____ RAW DATA
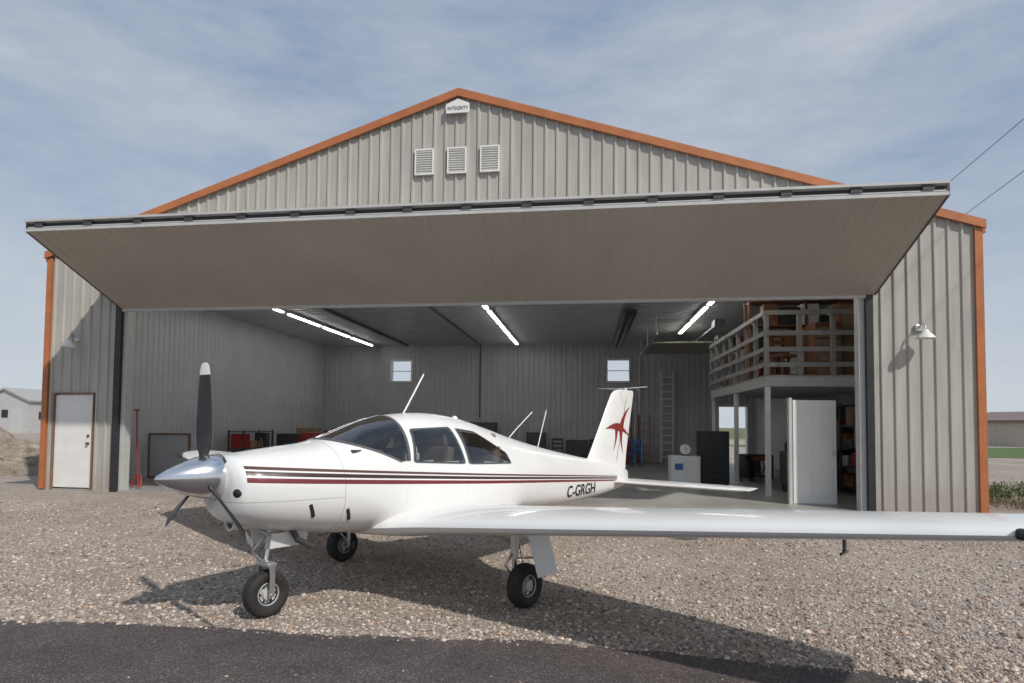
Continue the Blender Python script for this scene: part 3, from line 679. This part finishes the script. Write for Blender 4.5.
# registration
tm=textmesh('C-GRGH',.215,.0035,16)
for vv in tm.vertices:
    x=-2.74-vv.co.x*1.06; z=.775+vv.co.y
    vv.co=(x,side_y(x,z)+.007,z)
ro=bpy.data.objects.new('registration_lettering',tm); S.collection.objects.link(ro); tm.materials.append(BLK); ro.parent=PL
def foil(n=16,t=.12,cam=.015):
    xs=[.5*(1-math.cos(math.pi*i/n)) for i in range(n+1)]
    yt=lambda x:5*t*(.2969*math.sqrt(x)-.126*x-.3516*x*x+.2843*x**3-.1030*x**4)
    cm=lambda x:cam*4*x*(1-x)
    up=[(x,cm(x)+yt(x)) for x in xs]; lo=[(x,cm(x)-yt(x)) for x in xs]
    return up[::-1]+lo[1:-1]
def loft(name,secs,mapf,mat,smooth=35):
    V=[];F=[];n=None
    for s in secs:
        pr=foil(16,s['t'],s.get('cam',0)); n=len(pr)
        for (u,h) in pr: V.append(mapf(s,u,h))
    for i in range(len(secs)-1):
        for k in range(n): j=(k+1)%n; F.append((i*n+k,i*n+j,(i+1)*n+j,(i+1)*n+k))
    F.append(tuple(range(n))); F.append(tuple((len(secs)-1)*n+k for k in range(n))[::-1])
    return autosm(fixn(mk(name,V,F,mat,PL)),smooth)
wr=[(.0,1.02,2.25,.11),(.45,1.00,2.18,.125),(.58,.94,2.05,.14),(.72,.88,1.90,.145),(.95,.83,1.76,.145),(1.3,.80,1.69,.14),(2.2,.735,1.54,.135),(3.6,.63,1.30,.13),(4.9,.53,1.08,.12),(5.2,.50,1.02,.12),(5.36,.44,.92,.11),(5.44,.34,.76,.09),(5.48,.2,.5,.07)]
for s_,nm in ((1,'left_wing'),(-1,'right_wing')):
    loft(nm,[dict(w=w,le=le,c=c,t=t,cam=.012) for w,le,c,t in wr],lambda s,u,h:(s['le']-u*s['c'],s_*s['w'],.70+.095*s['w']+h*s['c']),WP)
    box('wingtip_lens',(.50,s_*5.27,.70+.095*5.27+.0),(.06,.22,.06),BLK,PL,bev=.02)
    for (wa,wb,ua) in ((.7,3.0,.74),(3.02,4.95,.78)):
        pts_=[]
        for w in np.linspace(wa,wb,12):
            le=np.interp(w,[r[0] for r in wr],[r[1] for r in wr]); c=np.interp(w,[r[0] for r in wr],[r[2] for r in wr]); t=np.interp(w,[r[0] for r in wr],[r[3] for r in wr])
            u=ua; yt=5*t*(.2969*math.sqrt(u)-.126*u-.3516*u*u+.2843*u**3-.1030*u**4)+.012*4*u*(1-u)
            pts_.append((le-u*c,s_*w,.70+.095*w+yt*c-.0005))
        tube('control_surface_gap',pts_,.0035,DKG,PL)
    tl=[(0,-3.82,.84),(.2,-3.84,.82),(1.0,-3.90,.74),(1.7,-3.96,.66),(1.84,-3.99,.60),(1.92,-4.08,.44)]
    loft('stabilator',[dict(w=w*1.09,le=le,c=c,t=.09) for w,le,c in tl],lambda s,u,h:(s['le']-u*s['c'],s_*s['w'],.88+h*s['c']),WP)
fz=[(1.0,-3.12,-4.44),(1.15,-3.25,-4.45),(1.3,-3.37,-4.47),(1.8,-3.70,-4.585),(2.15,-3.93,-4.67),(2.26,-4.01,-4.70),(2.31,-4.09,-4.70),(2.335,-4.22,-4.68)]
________
WHAT YOU NEED TO DO
Give the material again exactly as it is, but keep the pictures out.

WRITTEN ANSWER
Continue the Blender Python script for this scene: part 3, from line 679. This part finishes the script. Write for Blender 4.5.
# registration
tm=textmesh('C-GRGH',.215,.0035,16)
for vv in tm.vertices:
    x=-2.74-vv.co.x*1.06; z=.775+vv.co.y
    vv.co=(x,side_y(x,z)+.007,z)
ro=bpy.data.objects.new('registration_lettering',tm); S.collection.objects.link(ro); tm.materials.append(BLK); ro.parent=PL
def foil(n=16,t=.12,cam=.015):
    xs=[.5*(1-math.cos(math.pi*i/n)) for i in range(n+1)]
    yt=lambda x:5*t*(.2969*math.sqrt(x)-.126*x-.3516*x*x+.2843*x**3-.1030*x**4)
    cm=lambda x:cam*4*x*(1-x)
    up=[(x,cm(x)+yt(x)) for x in xs]; lo=[(x,cm(x)-yt(x)) for x in xs]
    return up[::-1]+lo[1:-1]
def loft(name,secs,mapf,mat,smooth=35):
    V=[];F=[];n=None
    for s in secs:
        pr=foil(16,s['t'],s.get('cam',0)); n=len(pr)
        for (u,h) in pr: V.append(mapf(s,u,h))
    for i in range(len(secs)-1):
        for k in range(n): j=(k+1)%n; F.append((i*n+k,i*n+j,(i+1)*n+j,(i+1)*n+k))
    F.append(tuple(range(n))); F.append(tuple((len(secs)-1)*n+k for k in range(n))[::-1])
    return autosm(fixn(mk(name,V,F,mat,PL)),smooth)
wr=[(.0,1.02,2.25,.11),(.45,1.00,2.18,.125),(.58,.94,2.05,.14),(.72,.88,1.90,.145),(.95,.83,1.76,.145),(1.3,.80,1.69,.14),(2.2,.735,1.54,.135),(3.6,.63,1.30,.13),(4.9,.53,1.08,.12),(5.2,.50,1.02,.12),(5.36,.44,.92,.11),(5.44,.34,.76,.09),(5.48,.2,.5,.07)]
for s_,nm in ((1,'left_wing'),(-1,'right_wing')):
    loft(nm,[dict(w=w,le=le,c=c,t=t,cam=.012) for w,le,c,t in wr],lambda s,u,h:(s['le']-u*s['c'],s_*s['w'],.70+.095*s['w']+h*s['c']),WP)
    box('wingtip_lens',(.50,s_*5.27,.70+.095*5.27+.0),(.06,.22,.06),BLK,PL,bev=.02)
    for (wa,wb,ua) in ((.7,3.0,.74),(3.02,4.95,.78)):
        pts_=[]
        for w in np.linspace(wa,wb,12):
            le=np.interp(w,[r[0] for r in wr],[r[1] for r in wr]); c=np.interp(w,[r[0] for r in wr],[r[2] for r in wr]); t=np.interp(w,[r[0] for r in wr],[r[3] for r in wr])
            u=ua; yt=5*t*(.2969*math.sqrt(u)-.126*u-.3516*u*u+.2843*u**3-.1030*u**4)+.012*4*u*(1-u)
            pts_.append((le-u*c,s_*w,.70+.095*w+yt*c-.0005))
        tube('control_surface_gap',pts_,.0035,DKG,PL)
    tl=[(0,-3.82,.84),(.2,-3.84,.82),(1.0,-3.90,.74),(1.7,-3.96,.66),(1.84,-3.99,.60),(1.92,-4.08,.44)]
    loft('stabilator',[dict(w=w*1.09,le=le,c=c,t=.09) for w,le,c in tl],lambda s,u,h:(s['le']-u*s['c'],s_*s['w'],.88+h*s['c']),WP)
fz=[(1.0,-3.12,-4.44),(1.15,-3.25,-4.45),(1.3,-3.37,-4.47),(1.8,-3.70,-4.585),(2.15,-3.93,-4.67),(2.26,-4.01,-4.70),(2.31,-4.09,-4.70),(2.335,-4.22,-4.68)]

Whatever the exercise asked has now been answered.